Ref PE58.E6 and <http://ywes.oxfordjournals.org/content/by/year> [YWES actually is a periodical, an annual; but Houston Cole Library treats annuals as books rather than periodicals, so this one is cataloged and shelved as a reference book.]

 

Levels of Database Searching

Levels of electronic database searching

Electronic databases may be searched on three levels:

  • singly (native database)
  • in groups, provided they all are products of the same vendor (database cluster)
  • Gemfinder Discovery Search, which can simul-search multiple databases across different vendor platforms. 

Advantages of searching a native (single) database

  • smaller, more manageable number of search results
  • allows for more precise subject focusing, particularly in discipline-specific databases

Disadvantages of searching a native database

  • fewer search results and therefore fewer article abstracts and full text
  • greater possibility of missing useful articles because they are not published in a journal indexed in the database being searched

Advantages of simul-searching multiple databases by provider

  • more journals included in the search
  • larger number of search results
  • more article abstracts
  • more full text

Disadvantages of simul-searching multiple databases by provider

  • larger number of search results to evaluate
  • repetition of records in search results

Advantages of Gemfinder Discovery Search

  • permits simul-searching databases provided by multiple vendors 
  • includes more books in search results than native databases do
  • useful for finding information on very obscure topics
  • useful for finding a native database launch point when the location of needed information is unknown

Disadvantages of Gemfinder Discovery Search

  • not well suited for searching broad, heavily-researched topics (e.g., George Washington) 
  • number of search results harvested can be overwhelming
  • results harvested may have little or no relevance to the search performed
  • to both reduce results and improve relevance, may require more sophisticated search techniques than needed for native databases                                                                                                                

 

 

 

 

 

Database Cross-Searching

To cross-search EBSCOhost, Gale/Cengage, or JSTOR databases:

1)  Go to the library's Electronic Resources page (http://www.jsu.edu/library/resources/index.html)

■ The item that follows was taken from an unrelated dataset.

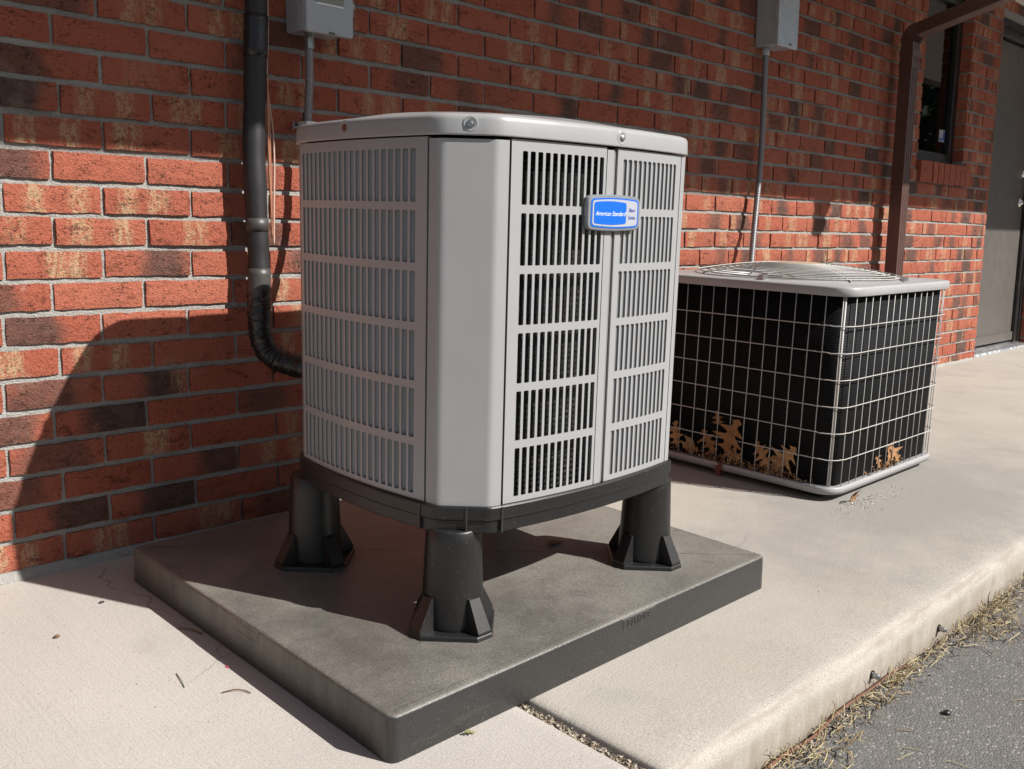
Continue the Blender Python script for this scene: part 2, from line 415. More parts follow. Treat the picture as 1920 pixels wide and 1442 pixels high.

2)  Scroll down to Frequently Used Resources

3) Select the database vendor you wish to cross-search  

4) Follow instructions provided by the vendor

 

Beyond Databases

Many authors have groups of admirers who study their works and even form organizations which issue publications devoted to that author.  Yet these publications are so obscure that they are not indexed in any of the major databases.  Here is an area where a basic internet search can be useful, since many of these publications have contents pages, and even selective full text of articles, available online.  The search template is simple.  In the search box of the internet search engine, type the name of the author, within quotation marks, followed by the word "society" (no quotation marks).  For example:

"john cooper powys" society

Whether the author's group calls itself an Association, a Circle, or a Society, within the results list the search brings up should be a link to that group; and connected to that link, access to resources which might otherwise remain unavailable.